Pink, in almost any shade, is actually her color, though she looks good in black as well.

■ MEDIA REPORTS on violence in the Breslov Synagogue in Mea She’arim on Yom Kippur and Sukkot, between supporters and opponents of Rabbi Eliezer Berland – who spent time in prison for committing sex offenses against some of his followers – placed ultra-Orthodox Jewry in general in a bad light. The reputations of many have been sullied by the actions of a few – well actually not so few, taking into account how many people were involved. The wild brawl in which people were injured and blood was shed erupted inside the sanctuary on the holiest day of the year. Berland committed grievous crimes, and under the circumstances, it’s difficult to say that he paid his debt to society, because even if he is now contrite, which he doesn’t appear to be, the only people who can forgive him if at all are his victims. But putting that aside, what right does anyone have to prevent a Jew from praying in a synagogue.? Perhaps one day he will repent.
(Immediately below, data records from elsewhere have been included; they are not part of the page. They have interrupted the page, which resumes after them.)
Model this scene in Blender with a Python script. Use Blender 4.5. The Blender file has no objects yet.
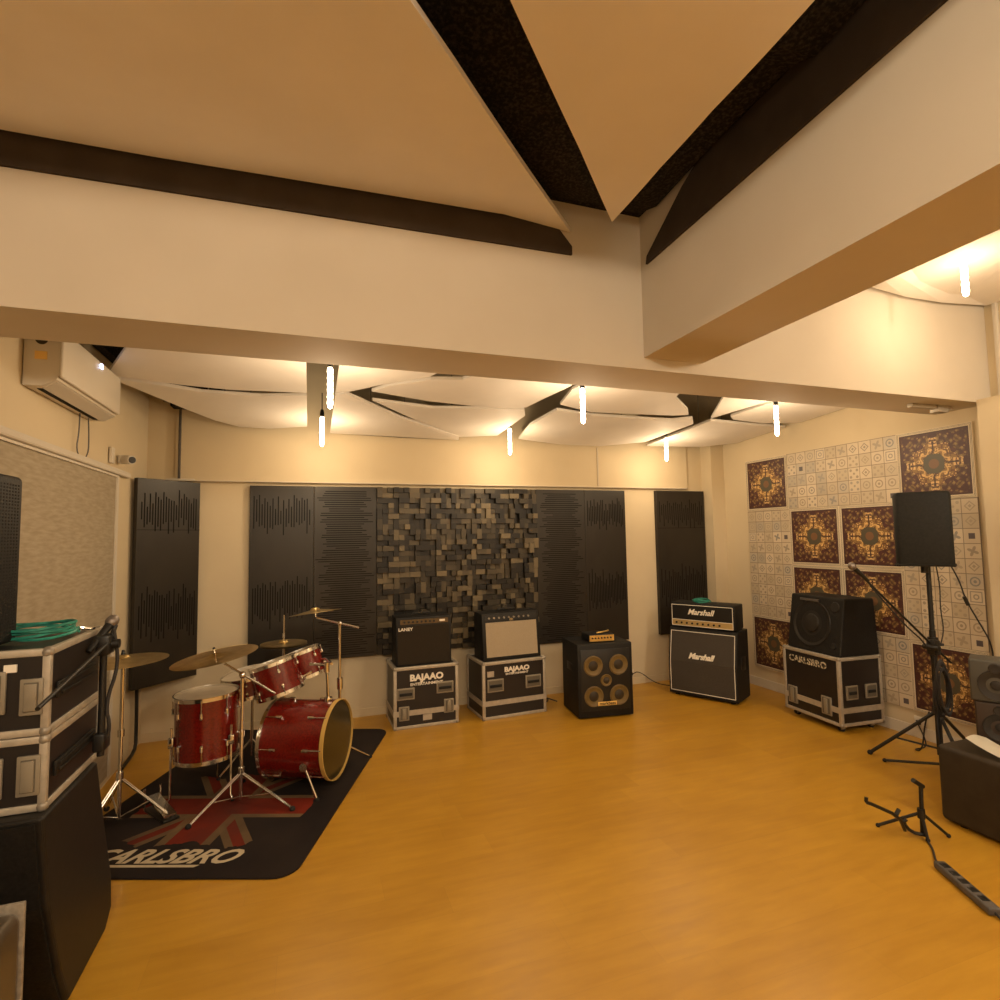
import bpy, bmesh, math, random
from mathutils import Vector, Matrix
random.seed(7)
S=bpy.context.scene; COL=S.collection
PI=math.pi
# ------------------------------------------------------------------ materials
class X:
    """tiny arithmetic wrapper over shader math nodes"""
    nt=None
    def __init__(s,v): s.v=v
    @staticmethod
    def op(o,*a):
        n=X.nt.nodes.new('ShaderNodeMath'); n.operation=o
        for i,q in enumerate(a):
            q=q.v if isinstance(q,X) else q
            if isinstance(q,(int,float)): n.inputs[i].default_value=q
            else: X.nt.links.new(q,n.inputs[i])
        return X(n.outputs[0])
    def __add__(a,b): return X.op('ADD',a,b)
    __radd__=__add__
    def __sub__(a,b): return X.op('SUBTRACT',a,b)
    def __rsub__(a,b): return X.op('SUBTRACT',b,a)
    def __mul__(a,b): return X.op('MULTIPLY',a,b)
    __rmul__=__mul__
    def __truediv__(a,b): return X.op('DIVIDE',a,b)
    def abs(a): return X.op('ABSOLUTE',a)
    def floor(a): return X.op('FLOOR',a)
    def fract(a): return X.op('FRACT',a)
    def lt(a,b): return X.op('LESS_THAN',a,b)
    def gt(a,b): return X.op('GREATER_THAN',a,b)
    def min(a,b): return X.op('MINIMUM',a,b)
    def max(a,b): return X.op('MAXIMUM',a,b)
    def sin(a): return X.op('SINE',a)
    def sqrt(a): return X.op('SQRT',a)
    def atan2(a,b): return X.op('ARCTAN2',a,b)
def principled(name,col,rough=.6,metal=0,spec=.5,coat=0):
    m=bpy.data.materials.new(name); m.use_nodes=True
    b=m.node_tree.nodes['Principled BSDF']
    b.inputs['Base Color'].default_value=(*col,1); b.inputs['Roughness'].default_value=rough
    b.inputs['Metallic'].default_value=metal; b.inputs['Specular IOR Level'].default_value=spec
    b.inputs['Coat Weight'].default_value=coat
    return m
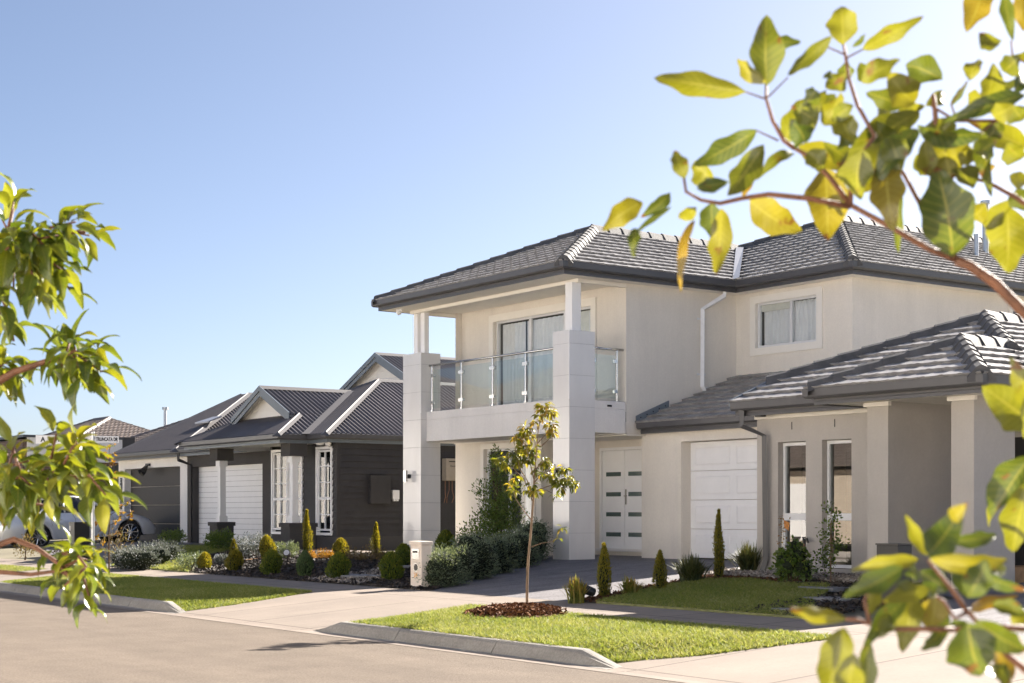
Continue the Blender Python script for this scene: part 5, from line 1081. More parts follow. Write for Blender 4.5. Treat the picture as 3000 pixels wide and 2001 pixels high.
p = onZ(225, 1640, .3); t = thing('letterbox', 'small black box letterbox in front of the silver car', 'letterbox', (p.x, p.y, .25)); k = (p - V((0, 0, EYE))).dot(FW) / F
mb = MB(); mb.box(-.28, .1, -.1, .3, -.05, 1.0); mb.build('pillar', M['black'], t, local=True, bev=.005); mb = MB(); mb.box(-.24, -.18, -.104, -.1, .78, .9); mb.build('number_plate', M['white'], t, local=True)

# ------------------------------------------------------------------ street sign
zp = vz(-26.7, 10.1); t = thing('street_sign', 'galvanised street sign pole with two white name blades', 'sign', (-26.7, 10.1, zp))
dz = (V((-26.7, 10.1, 0))).dot(FW); X2 = lambda y: EYE + (1500 - y) / F * dz - zp
mb = MB(); mb.tube([(0, 0, -.1), (0, 0, X2(1268))], .03, 12); mb.build('pole', M['galv'], t, local=True)
mb = MB(); mb.tube([(0, 0, X2(1268)), (0, 0, X2(1265))], .034, 12); mb.build('pole_cap', M['white'], t, local=True)
def blade(d, L, y0, y1, s, sz, sx, off):
    d = V(d).normalized(); n = V((d.y, -d.x, 0)); c = d * (.04 + L / 2); z0, z1 = X2(y1), X2(y0); mb = MB(); h = d * L / 2; e = n * .008
    mb.hexa([c - h - e, c + h - e, c + h + e, c - h + e][::1] and [V((*(q_.xy), z0)) for q_ in (c - h + e, c + h + e, c + h - e, c - h - e)], [V((*(q_.xy), z1)) for q_ in (c - h + e, c + h + e, c + h - e, c - h - e)])
    b = mb.build('name_blade', M['sign'], t, local=True)
    for txt, o_, zz in s:
        u = d if n.dot(-FW) > 0 else -d; nn = n if n.dot(-FW) > 0 else -n; q_ = text(txt, sz, M['signtxt'], b, c + d * o_ + nn * .0085 + V((0, 0, (z0 + z1) / 2 - 0 + zz)), (u,), 'lettering', sx, .001, .004); q_.matrix_parent_inverse = Matrix.Identity(4)
blade((.40, .92, 0), .40, 1277, 1297, [('TRUNCATA DR', 0, 0)], .085, .62, 0)
blade((-.62, -.78, 0), .98, 1275, 1300, [('ST', -.33, .0), ('D', .05, .0), ('A', .36, 0)], .115, 1., 0)

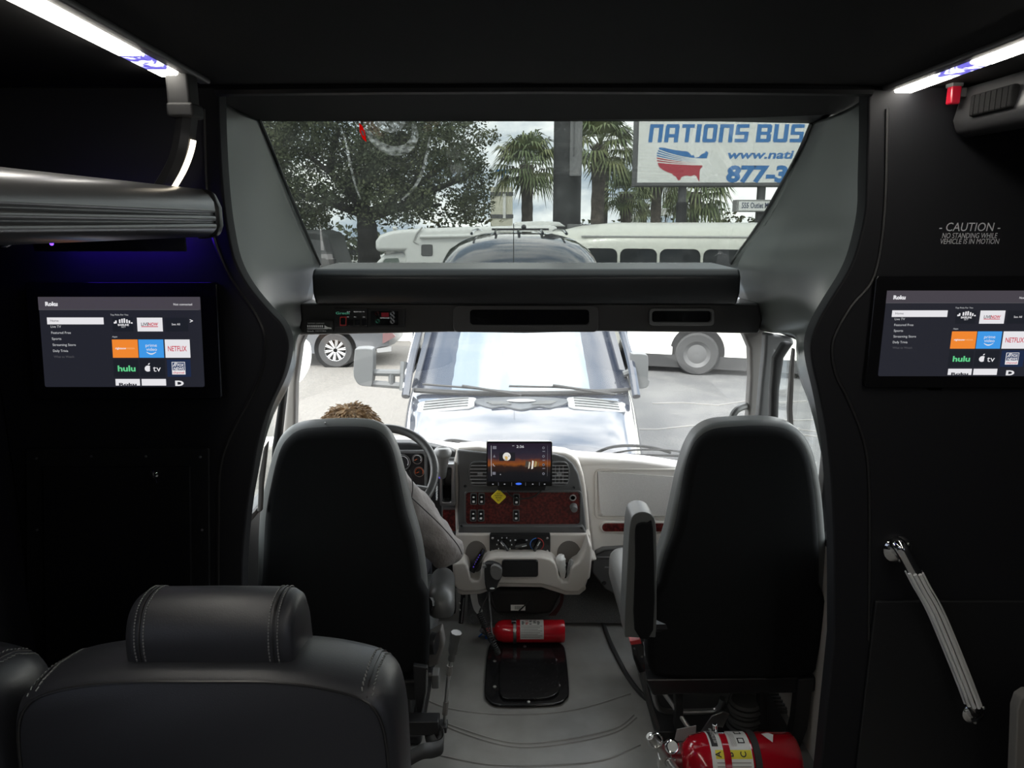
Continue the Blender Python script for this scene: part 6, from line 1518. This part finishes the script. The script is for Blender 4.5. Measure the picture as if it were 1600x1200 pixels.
# ------------------------------------------------------------------ dark van further off, far white cars
dvn = thing('van', 'dark van parked far off at the lower edge of the tinted window under the oak', 'van', (-5.5, 20, GZ))
Yv = 20.0; xa, xb = P(455, 400, Yv).x, P(528, 400, Yv).x
bm = BM(); prof = [(xa - 3, 0.4), (xa - 3, 2.5), (xa - 2.7, 2.62), (xb - 0.55, 2.62), (xb - 0.25, 2.50), (xb - 0.02, 1.6), (xb, 0.4)]
prism(bm, [Vector((x, Yv, Zg(z))) for x, z in prof], (0, 2.0, 0)); obj('body', bm, mat('charcoal_van_paint', (0.018, 0.020, 0.019), 0.5), dvn, bevel=0.10, seg=4)
bm = BM(); prism(bm, [Vector((x, Yv - 0.012, Zg(z))) for x, z in ((xb - 0.75, 1.6), (xb - 0.20, 1.6), (xb - 0.38, 2.35), (xb - 0.75, 2.4))], (0, 0.03, 0)); prism(bm, [Vector((x, Yv - 0.012, Zg(z))) for x, z in ((xb - 2.3, 1.6), (xb - 0.95, 1.6), (xb - 0.95, 2.4), (xb - 2.3, 2.4))], (0, 0.03, 0)); obj('side_window', bm, dark_glass, dvn)
bm = BM(); box(bm, (xb - 0.05, Yv - 0.2, Zg(1.75)), (0.12, 0.18, 0.3)); obj('mirror', bm, black_plastic, dvn, bevel=0.03)
for x in (xb - 0.7, xb - 3.6): wheel(dvn, (x, Yv + 0.1, Zg(0.36)), 0.36, 0.22, (0, -1, 0), alloy)
def far_car(px, Y, label, m):
    t = thing('car', label, 'car', (P(px, 400, Y).x, Y, GZ), 'far parked cars'); x = P(px, 400, Y).x
    prof = [(-2.1, 0.3), (-2.15, 0.75), (-1.5, 0.9), (-0.9, 1.42), (0.6, 1.45), (1.3, 0.95), (2.0, 0.85), (2.1, 0.3)]
    bm = BM(); prism(bm, [Vector((x + a, Y, Zg(z))) for a, z in prof], (0, 1.7, 0)); obj('body', bm, m, t, bevel=0.12, seg=3)
    bm = BM(); prism(bm, [Vector((x + a, Y - 0.01, Zg(z))) for a, z in ((-1.2, 0.95), (-0.8, 1.36), (0.5, 1.38), (1.05, 0.97))], (0, 0.02, 0)); obj('side_window', bm, dark_glass, t)
    for a in (-1.3, 1.3): wheel(t, (x + a, Y, Zg(0.32)), 0.32, 0.2, (0, -1, 0), alloy)
far_car(560, 44, 'small white car far off beside the oak trunk', white_paint)
far_car(536, 52, 'silver car far off between the dark van and the oak trunk', alloy)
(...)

But with so many louts dressed in the garb of the pious desecrating the sanctuary because of him, how could he expect anyone to believe him even if he finally said he was sorry? And how can the people who engaged in what was the nearest thing to a pogrom call themselves religious? This was not just a crime against humanity, it was a crime against religion. Hopefully by Simhat Torah they will have come to their senses and will not stage a repeat performance.